Latina e Frosinone cosa devono aspettarsi dai prossimi cinque anni di Ue?
«Io credo che una sono territori che hanno alcune caratteristiche in termini di politica economica e a Bruxelles sono stati particolarmente penalizzati. Penso all'agricoltura che è stata messa sul banco degli imputati una volta ogni quattro mesi. Sono stati partoriti regolamenti punitivi contro l’agricoltura. La competitività delle aziende è stata sacrificata sull’altare di uno pseudo ambientalismo che ha gravato sia il sistema industriale sia il sistema sociale delle nazioni»

A livello locale ci sono pesanti fibrillazioni tra alleati di centrodestra. E’ solo colpa di questa campagna elettorale proporzionale o ci sono reali problemi?
«Un po’ è fisiologico, per carità, ma non possiamo nascondere che c’è questo caso Forza Italia in provincia di Latina. Un partito di centrodestra che decide di governare col partito democratico la provincia di Latina è un caso fortunatamente unico. Di sicuro nel resto d’Italia è un’anomalia ed è un controsenso nel momento in cui noi ci battiamo per portare il modello di centrodestra italiano a rappresentare anche il Governo dell’Europa. Quanto accade nella nostra provincia, invece, svilisce un po’ la politica nella sua accezione più alta perché diventa a quel punto solo una questione di accordi di potere. Spero che prima o poi questa cosa finisca perché onestamente secondo me è inaccettabile».

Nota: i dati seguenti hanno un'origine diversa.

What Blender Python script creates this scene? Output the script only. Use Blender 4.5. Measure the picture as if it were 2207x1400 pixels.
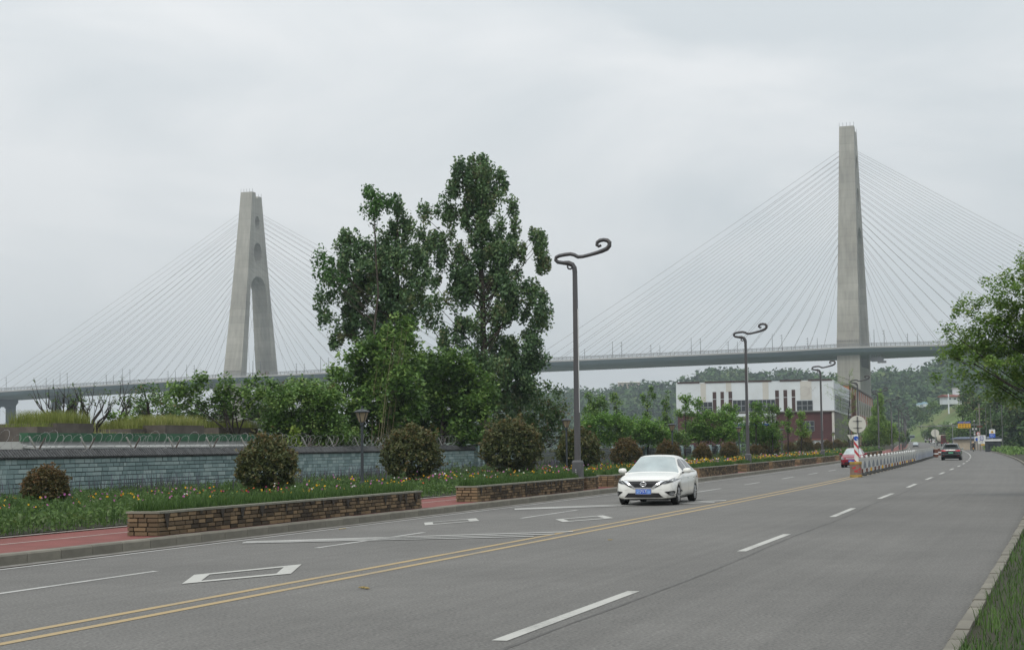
import bpy, bmesh, math, random
import numpy as np
from mathutils import Vector, Matrix, noise as mnoise
from mathutils.bvhtree import BVHTree
from mathutils.geometry import delaunay_2d_cdt

for o in list(bpy.data.objects):
    bpy.data.objects.remove(o)
scene = bpy.context.scene
C = scene.collection
R = random.Random(7)
NR = np.random.default_rng(11)
PI = math.pi

# ------------------------------------------------------------------ camera, sky, sun, exposure
FPX, CAM_H, PITCH, ROLL = 3600.0, 2.0, math.radians(4.13), math.radians(0.7)
cam_d = bpy.data.cameras.new('camera')
cam_d.sensor_width = 36.0
cam_d.lens = 36.0 * FPX / 2207.0
cam_d.clip_start, cam_d.clip_end = 0.5, 9000.0
cam = bpy.data.objects.new('camera', cam_d)
C.objects.link(cam)
cam.matrix_world = (Matrix.Translation((0, 0, CAM_H)) @ Matrix.Rotation(PI / 2 + PITCH, 4, 'X')
                    @ Matrix.Rotation(-ROLL, 4, 'Z'))
scene.camera = cam

SUN_EL, SUN_AZ = math.radians(52), math.radians(205)      # azimuth clockwise from +Y
world = bpy.data.worlds.new("World")
scene.world = world
world.use_nodes = True
wn, wl = world.node_tree.nodes, world.node_tree.links
wn.clear()
w_out = wn.new('ShaderNodeOutputWorld')
w_bg = wn.new('ShaderNodeBackground')
w_bg.inputs['Strength'].default_value = 0.1
sky = wn.new('ShaderNodeTexSky')
sky.sky_type = 'NISHITA'
sky.sun_disc = False
sky.sun_elevation = SUN_EL
sky.sun_rotation = SUN_AZ
w_tc = wn.new('ShaderNodeTexCoord')
w_sep = wn.new('ShaderNodeSeparateXYZ')
wl.new(w_tc.outputs['Generated'], w_sep.inputs[0])
# overcast luminance rises towards the zenith
w_el = wn.new('ShaderNodeMapRange')
w_el.inputs['From Min'].default_value = 0.0
w_el.inputs['From Max'].default_value = 1.0
w_el.inputs['To Min'].default_value = 1.0
w_el.inputs['To Max'].default_value = 1.85
wl.new(w_sep.outputs['Z'], w_el.inputs['Value'])
w_map = wn.new('ShaderNodeMapping')
w_map.inputs['Scale'].default_value = (1.0, 1.0, 2.6)
w_map.inputs['Location'].default_value = (0.35, 0.1, 0.2)
wl.new(w_tc.outputs['Generated'], w_map.inputs[0])
w_n1 = wn.new('ShaderNodeTexNoise')
w_n1.inputs['Scale'].default_value = 4.2
w_n1.inputs['Detail'].default_value = 6.0
w_n1.inputs['Roughness'].default_value = 0.5
w_n1.inputs['Distortion'].default_value = 0.5
wl.new(w_map.outputs[0], w_n1.inputs['Vector'])
w_ramp = wn.new('ShaderNodeValToRGB')
w_ramp.color_ramp.elements[0].position = 0.36
w_ramp.color_ramp.elements[0].color = (0.645, 0.685, 0.705, 1)
w_ramp.color_ramp.elements[1].position = 0.66
w_ramp.color_ramp.elements[1].color = (0.81, 0.825, 0.83, 1)
wl.new(w_n1.outputs['Fac'], w_ramp.inputs[0])
w_mul = wn.new('ShaderNodeVectorMath')
w_mul.operation = 'SCALE'
wl.new(w_ramp.outputs[0], w_mul.inputs[0])
w_m10 = wn.new('ShaderNodeMath')
w_m10.operation = 'MULTIPLY'
w_m10.inputs[1].default_value = 9.6
wl.new(w_el.outputs[0], w_m10.inputs[0])
wl.new(w_m10.outputs[0], w_mul.inputs['Scale'])
w_mix = wn.new('ShaderNodeMix')
w_mix.data_type = 'RGBA'
w_mix.inputs['Factor'].default_value = 0.93
wl.new(sky.outputs[0], w_mix.inputs[6])
wl.new(w_mul.outputs[0], w_mix.inputs[7])
wl.new(w_mix.outputs[2], w_bg.inputs['Color'])
wl.new(w_bg.outputs[0], w_out.inputs['Surface'])

sun_d = bpy.data.lights.new('sun', 'SUN')
sun_d.energy = 1.5
sun_d.angle = math.radians(18)
sun_d.color = (1.0, 0.96, 0.90)
sun = bpy.data.objects.new('sun', sun_d)
C.objects.link(sun)
sdir = Vector((math.sin(SUN_AZ) * math.cos(SUN_EL), math.cos(SUN_AZ) * math.cos(SUN_EL), math.sin(SUN_EL)))
sun.rotation_euler = sdir.to_track_quat('Z', 'Y').to_euler()
vs = scene.view_settings
vs.view_transform = 'Standard'
vs.look = 'None'
vs.exposure = 0.0
vs.gamma = 1.0
vs.use_curve_mapping = False

# ------------------------------------------------------------------ camera maths (to read distances off the photograph)
_cp, _sp, _cr, _sr = math.cos(PITCH), math.sin(PITCH), math.cos(ROLL), math.sin(ROLL)
def ray(px, py):
    u, v = (px - 1103.5) / FPX, (700 - py) / FPX
    x, z = _cr * u + _sr * v, -_sr * u + _cr * v
    return Vector((x, _cp - _sp * z, _sp + _cp * z))
def at(px, py, Y):
    """the point of the place seen at that pixel, Y metres away"""
    d = ray(px, py)
    return Vector((0, 0, CAM_H)) + d * (Y / d.y)
def ground_at(px, py, z=0.0):
    d = ray(px, py)
    return Vector((0, 0, CAM_H)) + d * ((z - CAM_H) / d.z)
def project(p):
    x, y, z = p[0], p[1], p[2] - CAM_H
    dep, zz = _cp * y + _sp * z, -_sp * y + _cp * z
    return 1103.5 + FPX * (_cr * x - _sr * zz) / dep, 700 - FPX * (_sr * x + _cr * zz) / dep

# ------------------------------------------------------------------ materials
def new_mat(name):
    m = bpy.data.materials.new(name)
    m.use_nodes = True
    nt = m.node_tree
    return m, nt, nt.nodes, nt.links, nt.nodes['Principled BSDF']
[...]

Perché un elettore deve scegliere Nicola Procaccini?
«Innanzitutto per quello che ho fatto fino a oggi e l’ho fatto da una situazione di difficoltà. Nel senso che sono stato in questi cinque anni europarlamentare di minoranza e da questa posizione si può incidere poco nei meccanismi che regolano l’europarlamento. Oggi abbiamo la possibilità di essere più forti e di diventare maggioranza. Per me è naturalmente determinante e quindi tutti coloro che hanno creduto nelle mie battaglie ma che non hanno potuto apprezzarne un esito favorevole, possono scegliermi e scegliere Fratelli d’Italia, perché se saremo più forti a Bruxelles e Strasburgo potremo incidere e cambiare davvero l’Europa».